O principal recurso narrativo está no simbolismo e na linguagem intersemiótica. A literalidade minimizada pode fazer alguns classificarem o filme como surrealista, sobretudo em sua sequência final. Mas, a partir daquele momento, a tela se torna uma janela para o mundo real. Feminicídio, fanatismo religioso, abuso de poder e muitos assuntos que percorrem as notícias do mundo são trazidas à tona de forma inesperada e latente. A sucessão de acontecimentos em um pequeno limite de espaço faz o Mãe! parecer um exagero cinematográfico, quando, na verdade, consagra violenta e perturbadoramente uma realidade da qual não estamos preparados para aceitar enquanto sociedade. Dito isto, em uma sociedade estigmatizada com valores sociais deturpados, é quase involuntário haver resistência. Por isso as vaias.

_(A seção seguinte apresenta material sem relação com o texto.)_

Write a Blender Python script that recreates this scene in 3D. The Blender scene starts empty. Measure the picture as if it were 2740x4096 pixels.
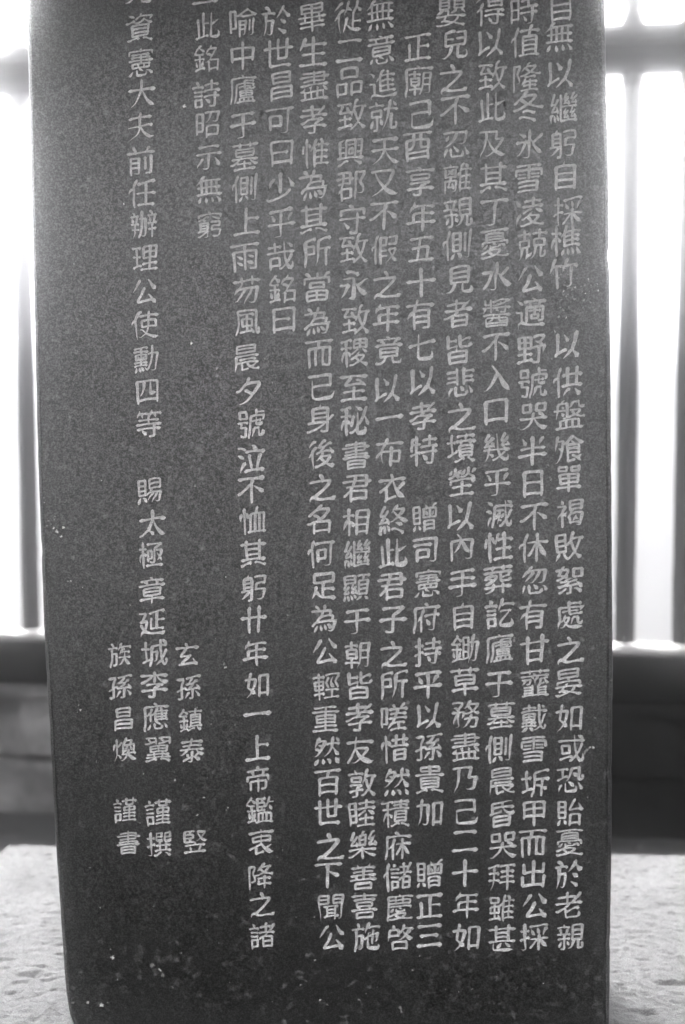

Mãe! é um dos filmes mais ousados do século XXI, que beira a presunção e a vaidade. Se apropriar de questões delicadas pode parecer, ao olhar de muitos, uma oportunidade para perpetuar o filme e o nome do seu conceptor. No entanto, Aronofsky traz a sua visão de caos, do apocalipse e do que somos. Se o seu objetivo era nos fazer questionar sobre as circunstâncias humanas e sociais, ele consegue; e se utilizar do cinema para isso é um mérito que poucos alcançam. E após tantas deliberações sobre esse filme, só resta uma pergunta: a vida imita a arte ou a arte imita a vida?